#### What to do
Using the listing below, please print exactly the lines from the one with "What Blender Python" through the one with "COL = scn.collection". Leave out every picture.

==== Source material

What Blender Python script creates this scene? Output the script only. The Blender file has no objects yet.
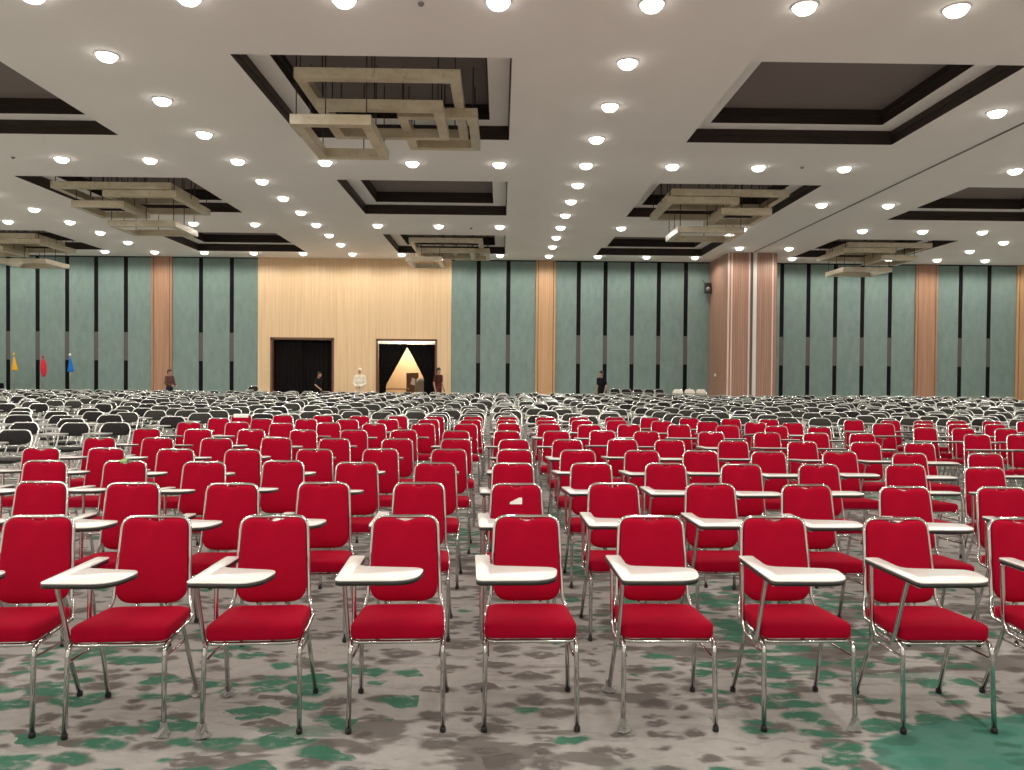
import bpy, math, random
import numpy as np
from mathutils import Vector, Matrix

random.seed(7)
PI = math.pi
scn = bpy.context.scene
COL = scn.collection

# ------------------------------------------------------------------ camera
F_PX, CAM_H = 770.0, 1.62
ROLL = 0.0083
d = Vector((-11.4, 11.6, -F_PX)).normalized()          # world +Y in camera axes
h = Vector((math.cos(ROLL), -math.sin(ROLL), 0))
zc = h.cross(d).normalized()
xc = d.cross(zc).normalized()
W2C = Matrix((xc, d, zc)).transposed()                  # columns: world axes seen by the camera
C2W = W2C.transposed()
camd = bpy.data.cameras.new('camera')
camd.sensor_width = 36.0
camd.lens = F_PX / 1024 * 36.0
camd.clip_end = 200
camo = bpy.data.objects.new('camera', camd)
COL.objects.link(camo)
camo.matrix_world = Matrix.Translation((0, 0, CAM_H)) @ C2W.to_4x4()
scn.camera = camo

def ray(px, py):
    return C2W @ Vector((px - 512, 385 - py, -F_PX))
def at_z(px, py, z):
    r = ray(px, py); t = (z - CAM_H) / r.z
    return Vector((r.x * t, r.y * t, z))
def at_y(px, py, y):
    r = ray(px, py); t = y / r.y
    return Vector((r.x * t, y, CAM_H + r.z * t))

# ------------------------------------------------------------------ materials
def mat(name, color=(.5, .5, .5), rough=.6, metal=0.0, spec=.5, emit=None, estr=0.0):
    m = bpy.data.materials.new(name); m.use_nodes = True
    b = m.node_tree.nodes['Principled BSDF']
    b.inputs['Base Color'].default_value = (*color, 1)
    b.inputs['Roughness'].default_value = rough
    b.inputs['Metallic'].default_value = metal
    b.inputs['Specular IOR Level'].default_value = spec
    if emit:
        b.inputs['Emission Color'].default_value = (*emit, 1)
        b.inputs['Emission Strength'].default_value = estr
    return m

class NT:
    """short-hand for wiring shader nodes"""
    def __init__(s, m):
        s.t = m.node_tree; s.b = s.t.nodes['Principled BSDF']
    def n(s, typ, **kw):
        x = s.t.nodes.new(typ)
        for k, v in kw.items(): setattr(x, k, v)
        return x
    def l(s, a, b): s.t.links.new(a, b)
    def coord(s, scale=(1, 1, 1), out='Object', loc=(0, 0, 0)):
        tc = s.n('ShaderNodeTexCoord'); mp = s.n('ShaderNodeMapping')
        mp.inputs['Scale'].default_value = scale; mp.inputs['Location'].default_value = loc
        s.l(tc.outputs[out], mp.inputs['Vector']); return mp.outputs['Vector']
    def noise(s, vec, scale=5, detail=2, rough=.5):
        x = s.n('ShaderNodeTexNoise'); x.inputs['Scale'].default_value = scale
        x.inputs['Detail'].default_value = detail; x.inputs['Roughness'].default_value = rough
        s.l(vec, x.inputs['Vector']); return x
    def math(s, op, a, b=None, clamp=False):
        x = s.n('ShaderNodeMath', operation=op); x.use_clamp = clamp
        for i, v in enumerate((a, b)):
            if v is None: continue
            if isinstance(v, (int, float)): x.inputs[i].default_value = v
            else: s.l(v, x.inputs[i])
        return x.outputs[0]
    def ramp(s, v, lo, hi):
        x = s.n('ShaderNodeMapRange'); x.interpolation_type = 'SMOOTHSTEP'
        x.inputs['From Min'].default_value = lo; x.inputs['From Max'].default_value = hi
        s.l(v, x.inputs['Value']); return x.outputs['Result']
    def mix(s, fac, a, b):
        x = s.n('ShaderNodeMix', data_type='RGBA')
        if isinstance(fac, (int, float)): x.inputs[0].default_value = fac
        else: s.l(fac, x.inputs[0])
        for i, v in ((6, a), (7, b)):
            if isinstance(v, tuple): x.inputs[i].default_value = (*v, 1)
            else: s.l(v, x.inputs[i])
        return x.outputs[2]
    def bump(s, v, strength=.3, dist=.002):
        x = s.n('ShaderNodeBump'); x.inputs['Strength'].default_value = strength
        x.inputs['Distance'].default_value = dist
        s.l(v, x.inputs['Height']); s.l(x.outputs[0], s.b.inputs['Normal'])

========
==== Source material

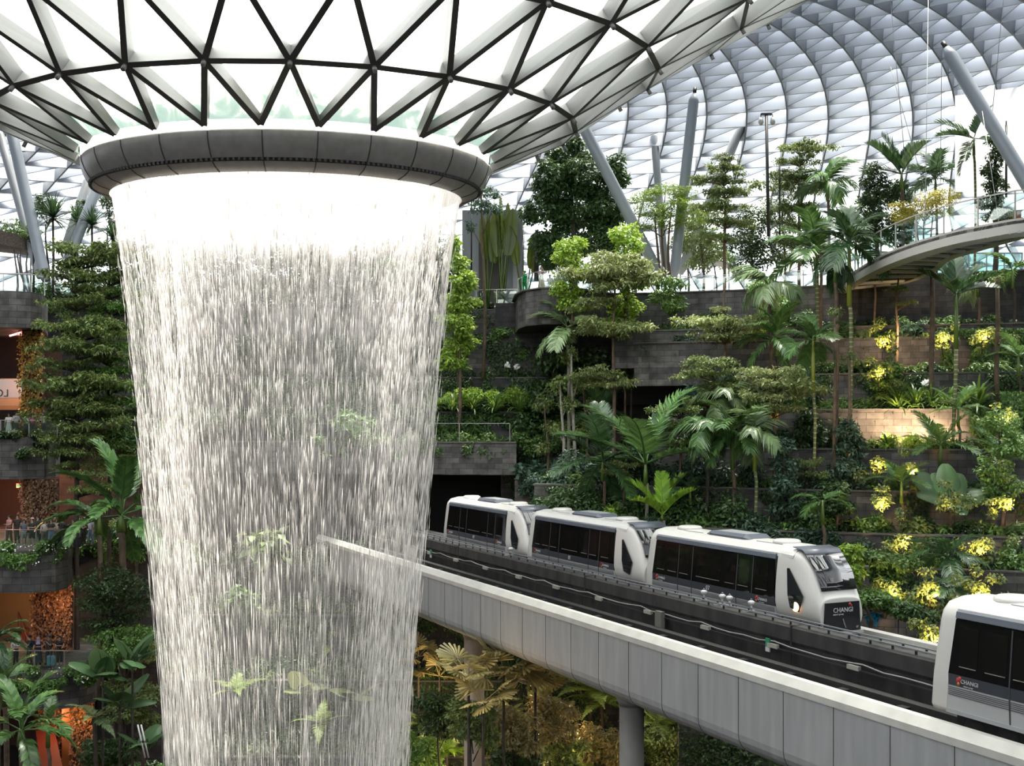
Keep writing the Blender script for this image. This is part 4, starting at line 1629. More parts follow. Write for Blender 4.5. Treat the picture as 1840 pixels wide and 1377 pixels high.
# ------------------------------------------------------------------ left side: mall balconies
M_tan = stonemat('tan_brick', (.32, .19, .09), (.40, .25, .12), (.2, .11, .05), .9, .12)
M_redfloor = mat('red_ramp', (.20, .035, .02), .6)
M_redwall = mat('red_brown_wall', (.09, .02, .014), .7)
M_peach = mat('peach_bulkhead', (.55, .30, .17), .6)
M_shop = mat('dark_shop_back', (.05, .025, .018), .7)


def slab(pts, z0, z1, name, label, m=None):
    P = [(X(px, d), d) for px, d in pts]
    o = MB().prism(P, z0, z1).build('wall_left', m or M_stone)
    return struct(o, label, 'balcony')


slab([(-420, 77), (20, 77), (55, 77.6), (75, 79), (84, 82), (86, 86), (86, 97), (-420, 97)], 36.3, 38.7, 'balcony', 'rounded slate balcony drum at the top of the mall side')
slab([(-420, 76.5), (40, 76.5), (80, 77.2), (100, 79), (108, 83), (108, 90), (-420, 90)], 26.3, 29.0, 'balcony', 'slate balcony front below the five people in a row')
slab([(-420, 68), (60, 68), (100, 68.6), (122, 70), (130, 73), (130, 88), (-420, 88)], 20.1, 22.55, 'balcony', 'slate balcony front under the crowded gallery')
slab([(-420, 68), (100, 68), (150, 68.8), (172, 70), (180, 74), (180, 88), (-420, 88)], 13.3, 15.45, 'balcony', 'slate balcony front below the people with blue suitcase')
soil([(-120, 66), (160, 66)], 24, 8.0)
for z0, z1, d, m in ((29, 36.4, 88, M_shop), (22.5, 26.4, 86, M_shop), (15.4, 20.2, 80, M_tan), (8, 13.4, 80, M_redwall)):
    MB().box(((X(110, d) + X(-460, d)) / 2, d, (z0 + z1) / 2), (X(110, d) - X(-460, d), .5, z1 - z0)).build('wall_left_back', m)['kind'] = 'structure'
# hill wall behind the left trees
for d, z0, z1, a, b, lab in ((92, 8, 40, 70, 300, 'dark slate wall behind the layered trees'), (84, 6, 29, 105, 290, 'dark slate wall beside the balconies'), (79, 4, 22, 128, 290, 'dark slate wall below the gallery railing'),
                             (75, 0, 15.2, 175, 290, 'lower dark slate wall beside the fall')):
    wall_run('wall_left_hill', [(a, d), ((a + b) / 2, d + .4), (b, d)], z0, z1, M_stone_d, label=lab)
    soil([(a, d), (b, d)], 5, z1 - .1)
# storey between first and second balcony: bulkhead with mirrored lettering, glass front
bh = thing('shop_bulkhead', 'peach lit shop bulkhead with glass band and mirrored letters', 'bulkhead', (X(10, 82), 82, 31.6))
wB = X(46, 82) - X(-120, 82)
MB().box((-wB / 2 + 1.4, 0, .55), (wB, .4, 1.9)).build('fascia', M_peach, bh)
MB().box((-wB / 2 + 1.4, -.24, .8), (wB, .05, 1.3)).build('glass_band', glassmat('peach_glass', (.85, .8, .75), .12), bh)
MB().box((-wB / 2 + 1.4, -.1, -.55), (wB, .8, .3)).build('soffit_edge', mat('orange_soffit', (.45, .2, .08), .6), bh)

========
==== Source material

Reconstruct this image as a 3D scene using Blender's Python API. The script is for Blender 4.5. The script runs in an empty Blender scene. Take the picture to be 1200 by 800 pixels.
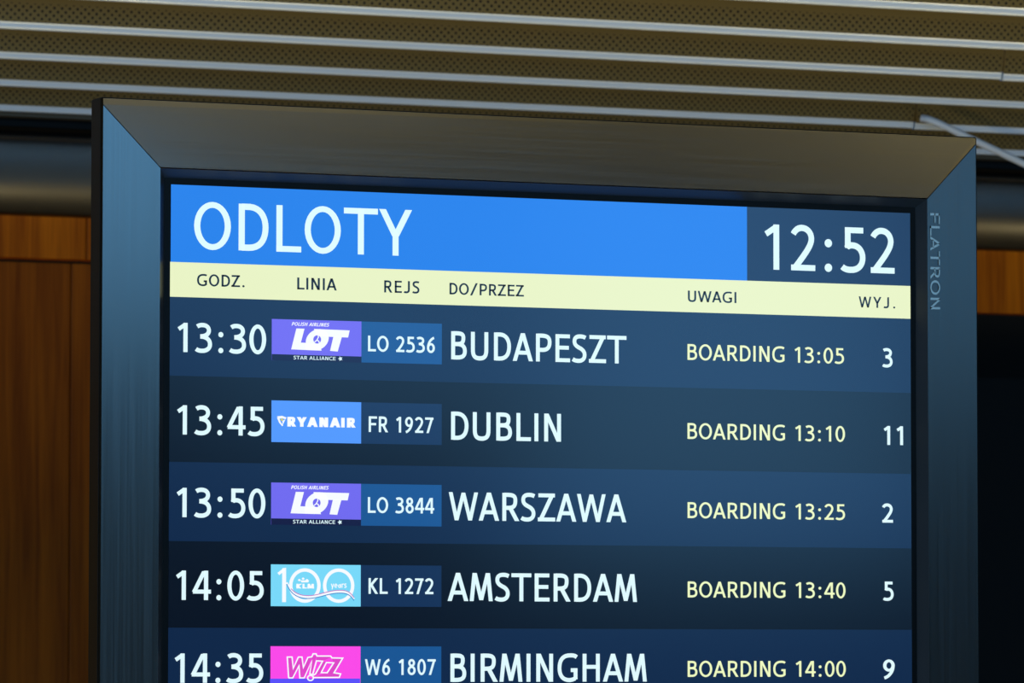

========

#### Exercise response
What Blender Python script creates this scene? Output the script only. The Blender file has no objects yet.
import bpy, math, random
import numpy as np
from mathutils import Vector, Matrix

random.seed(7)
PI = math.pi
scn = bpy.context.scene
COL = scn.collection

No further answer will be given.